Aim. Pictures stay out of the copy; restate everything else in the material exactly.
** START OF Excerpted data **
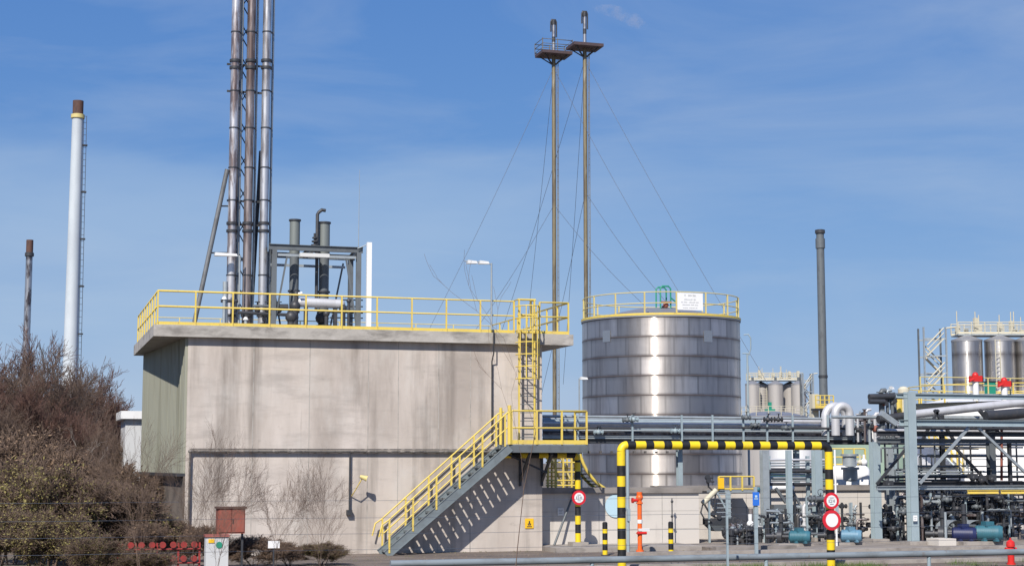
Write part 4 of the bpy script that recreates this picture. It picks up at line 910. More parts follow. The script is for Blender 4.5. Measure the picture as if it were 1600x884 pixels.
manifold('cluster of upright pipes and valves at the left end of the right truss', 1374, 1402, 612, 690, 55, 22, 6, ('galv','silver','darkgrey'), (.04,.09))

# right hand truss with crossing pipes
YT = 50.6
tr = thing('pipe_truss', 'tall grey steel truss carrying pipes at the right edge with large pale column', 'truss', P(1425, 856, Y=YT))
column(tr, 1425, 612, YT, .31, 'grey_blue')
column(tr, 1368, 690, 52.6, .30, 'grey_blue')
column(tr, 1391, 700, 54.4, .22, 'galv')
column(tr, 1550, 640, 53.4, .26, 'darkgrey'); column(tr, 1474, 640, 54.8, .16, 'dark'); column(tr, 1579, 690, 52.4, .12, 'dark'); column(tr, 1630, 612, YT, .31, 'grey_blue')
def hb(px0, px1, py, Y, w_, h_, m, nm='beam'):
    a_ = P(px0, py, Y=Y); x1 = P(px1, py, Y=Y).x; b = MB(); b.ibeam((a_.x,Y,a_.z),(x1,Y,a_.z), w_, h_); b.build(nm, MT[m], tr)
def hp(px0, px1, py, Y, r, m, py1=None):
    a_ = P(px0, py, Y=Y); c_ = P(px1, py1 if py1 else py, Y=Y)
    if py1 is None: c_.z = a_.z
    b = MB(); b.cyl(a_, c_, r, n=12); b.build('pipe', MT[m], tr)
hb(1400, 1660, 618, YT+.2, .16, .16, 'grey_blue'); hb(1405, 1660, 660, YT+.2, .2, .22, 'grey_blue'); hb(1370, 1660, 677, YT+1.6, .16, .18, 'dark')
hb(1370, 1660, 688, YT+.9, .16, .16, 'darkgrey'); hb(1370, 1660, 757, YT+1.8, .2, .22, 'dark'); hb(1370, 1660, 762, YT+.6, .14, .14, 'galv')
hb(1512, 1560, 768, YT+.2, .1, .14, 'yellow'); hb(1564, 1660, 768, YT+.2, .1, .14, 'yellow')
def diag(px0, py0, px1, py1, Y, w_, m):
    b = MB(); b.beam(P(px0,py0,Y=Y), P(px1,py1,Y=Y), w_, w_); b.build('diagonal', MT[m], tr)
diag(1437,755,1515,666,YT+.3,.09,'galv'); diag(1524,664,1604,740,YT+.3,.09,'galv'); diag(1488,694,1546,756,YT+1.7,.09,'dark'); diag(1416,700,1370,756,YT+1.7,.09,'dark')
diag(1466,640,1440,690,YT+3,.1,'dark'); diag(1460,640,1492,690,YT+3,.1,'dark'); diag(1376,645,1400,662,YT+3,.2,'galv'); diag(1560,676,1530,640,YT+3,.12,'dark')
hp(1428,1600,647,54.0,.16,'silver',628); hp(1428,1640,636,56.0,.14,'cream',628); hp(1430,1640,652,55.0,.09,'galv'); hp(1430,1660,668,53.0,.07,'dark'); hp(1420,1660,694,53.6,.05,'galv'); hp(1372,1660,672,54,.06,'silver')
hp(1358,1423,620,54.6,.12,'dark',618); hp(1358,1382,627,54.5,.10,'dark'); hp(1372,1424,655,54.6,.15,'dark',648); hp(1300,1420,651,55.6,.06,'galv'); hp(1540,1660,650,53,.2,'dark',640); hp(1480,1660,631,57,.1,'silver')
hp(1440,1660,712,56.2,.04,'dark'); hp(1370,1660,745,53.8,.05,'dark'); hp(1400,1660,737,54.2,.035,'galv'); hp(1370,1500,750,54.5,.04,'darkgrey'); hp(1565,1565,640,53.5,.05,'red_cab',750)
rt_ = random.Random(4)
for i in range(22):
    py = rt_.uniform(696, 752); a_ = rt_.uniform(1370, 1520); Yk = 53.2+rt_.random()*3.2
    b = MB(); ra_ = rt_.uniform(.018, .04); x0_, x1_b, z_ = run(b, a_, a_+rt_.uniform(50, 150), py, Yk, ra_, 6)
    if i % 2: b.tube([(x0_,Yk,z_),(x0_-.04,Yk,z_-.03),(x0_-.05,Yk,z_-.1),(x0_-.05,Yk,z_-rt_.uniform(.5,1.6))], ra_, 6)
    b.build('pipe', MT[rt_.choice(('dark','dark','galv','darkgrey','cream'))], tr)
for px in (1384, 1404, 1440, 1462, 1500, 1518, 1590):
    q = P(px, 757, Y=54.5); b = MB(); b.cyl((q.x,54.5,q.z),(q.x,54.5,P(px,692,Y=54.5).z), .035, n=6); b.build('pipe', MT[rt_.choice(('dark','darkgrey'))], tr)
for px, Y in ((1445,YT+.4),(1500,YT+.4),(1538,YT+.4),(1575,YT+.4),(1600,YT+.4)):
    x = P(px,670,Y=Y).x; b = MB(); b.beam((x,Y-.1,P(px,664,Y=Y).z),(x,Y+1.8,P(px,664,Y=Y).z), .08, .1); b.build('cross_beam', MT['darkgrey'], tr)
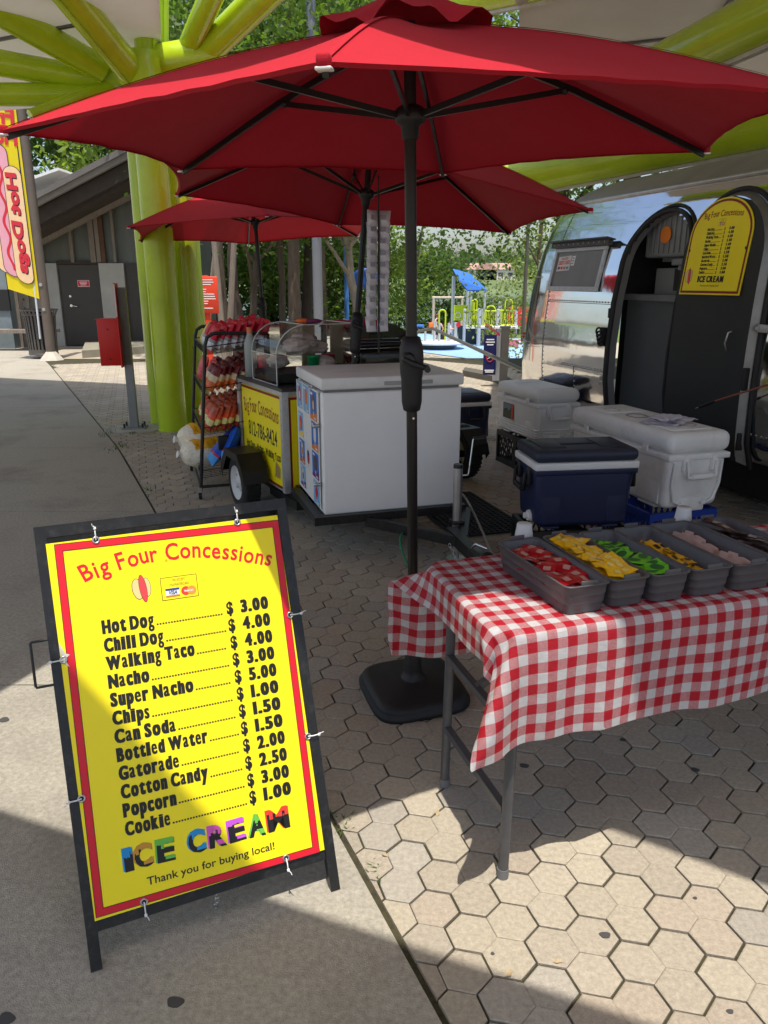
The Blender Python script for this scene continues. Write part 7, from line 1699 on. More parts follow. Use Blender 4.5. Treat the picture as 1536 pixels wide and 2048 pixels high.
** END OF Excerpted data **
Output.
Write part 4 of the bpy script that recreates this picture. It picks up at line 910. More parts follow. The script is for Blender 4.5. Measure the picture as if it were 1600x884 pixels.
manifold('cluster of upright pipes and valves at the left end of the right truss', 1374, 1402, 612, 690, 55, 22, 6, ('galv','silver','darkgrey'), (.04,.09))

# right hand truss with crossing pipes
YT = 50.6
tr = thing('pipe_truss', 'tall grey steel truss carrying pipes at the right edge with large pale column', 'truss', P(1425, 856, Y=YT))
column(tr, 1425, 612, YT, .31, 'grey_blue')
column(tr, 1368, 690, 52.6, .30, 'grey_blue')
column(tr, 1391, 700, 54.4, .22, 'galv')
column(tr, 1550, 640, 53.4, .26, 'darkgrey'); column(tr, 1474, 640, 54.8, .16, 'dark'); column(tr, 1579, 690, 52.4, .12, 'dark'); column(tr, 1630, 612, YT, .31, 'grey_blue')
def hb(px0, px1, py, Y, w_, h_, m, nm='beam'):
    a_ = P(px0, py, Y=Y); x1 = P(px1, py, Y=Y).x; b = MB(); b.ibeam((a_.x,Y,a_.z),(x1,Y,a_.z), w_, h_); b.build(nm, MT[m], tr)
def hp(px0, px1, py, Y, r, m, py1=None):
    a_ = P(px0, py, Y=Y); c_ = P(px1, py1 if py1 else py, Y=Y)
    if py1 is None: c_.z = a_.z
    b = MB(); b.cyl(a_, c_, r, n=12); b.build('pipe', MT[m], tr)
hb(1400, 1660, 618, YT+.2, .16, .16, 'grey_blue'); hb(1405, 1660, 660, YT+.2, .2, .22, 'grey_blue'); hb(1370, 1660, 677, YT+1.6, .16, .18, 'dark')
hb(1370, 1660, 688, YT+.9, .16, .16, 'darkgrey'); hb(1370, 1660, 757, YT+1.8, .2, .22, 'dark'); hb(1370, 1660, 762, YT+.6, .14, .14, 'galv')
hb(1512, 1560, 768, YT+.2, .1, .14, 'yellow'); hb(1564, 1660, 768, YT+.2, .1, .14, 'yellow')
def diag(px0, py0, px1, py1, Y, w_, m):
    b = MB(); b.beam(P(px0,py0,Y=Y), P(px1,py1,Y=Y), w_, w_); b.build('diagonal', MT[m], tr)
diag(1437,755,1515,666,YT+.3,.09,'galv'); diag(1524,664,1604,740,YT+.3,.09,'galv'); diag(1488,694,1546,756,YT+1.7,.09,'dark'); diag(1416,700,1370,756,YT+1.7,.09,'dark')
diag(1466,640,1440,690,YT+3,.1,'dark'); diag(1460,640,1492,690,YT+3,.1,'dark'); diag(1376,645,1400,662,YT+3,.2,'galv'); diag(1560,676,1530,640,YT+3,.12,'dark')
hp(1428,1600,647,54.0,.16,'silver',628); hp(1428,1640,636,56.0,.14,'cream',628); hp(1430,1640,652,55.0,.09,'galv'); hp(1430,1660,668,53.0,.07,'dark'); hp(1420,1660,694,53.6,.05,'galv'); hp(1372,1660,672,54,.06,'silver')
hp(1358,1423,620,54.6,.12,'dark',618); hp(1358,1382,627,54.5,.10,'dark'); hp(1372,1424,655,54.6,.15,'dark',648); hp(1300,1420,651,55.6,.06,'galv'); hp(1540,1660,650,53,.2,'dark',640); hp(1480,1660,631,57,.1,'silver')
hp(1440,1660,712,56.2,.04,'dark'); hp(1370,1660,745,53.8,.05,'dark'); hp(1400,1660,737,54.2,.035,'galv'); hp(1370,1500,750,54.5,.04,'darkgrey'); hp(1565,1565,640,53.5,.05,'red_cab',750)
rt_ = random.Random(4)
for i in range(22):
    py = rt_.uniform(696, 752); a_ = rt_.uniform(1370, 1520); Yk = 53.2+rt_.random()*3.2
    b = MB(); ra_ = rt_.uniform(.018, .04); x0_, x1_b, z_ = run(b, a_, a_+rt_.uniform(50, 150), py, Yk, ra_, 6)
    if i % 2: b.tube([(x0_,Yk,z_),(x0_-.04,Yk,z_-.03),(x0_-.05,Yk,z_-.1),(x0_-.05,Yk,z_-rt_.uniform(.5,1.6))], ra_, 6)
    b.build('pipe', MT[rt_.choice(('dark','dark','galv','darkgrey','cream'))], tr)
for px in (1384, 1404, 1440, 1462, 1500, 1518, 1590):
    q = P(px, 757, Y=54.5); b = MB(); b.cyl((q.x,54.5,q.z),(q.x,54.5,P(px,692,Y=54.5).z), .035, n=6); b.build('pipe', MT[rt_.choice(('dark','darkgrey'))], tr)
for px, Y in ((1445,YT+.4),(1500,YT+.4),(1538,YT+.4),(1575,YT+.4),(1600,YT+.4)):
    x = P(px,670,Y=Y).x; b = MB(); b.beam((x,Y-.1,P(px,664,Y=Y).z),(x,Y+1.8,P(px,664,Y=Y).z), .08, .1); b.build('cross_beam', MT['darkgrey'], tr)
The Blender Python script for this scene continues. Write part 7, from line 1699 on. More parts follow. Use Blender 4.5. Treat the picture as 1536 pixels wide and 2048 pixels high.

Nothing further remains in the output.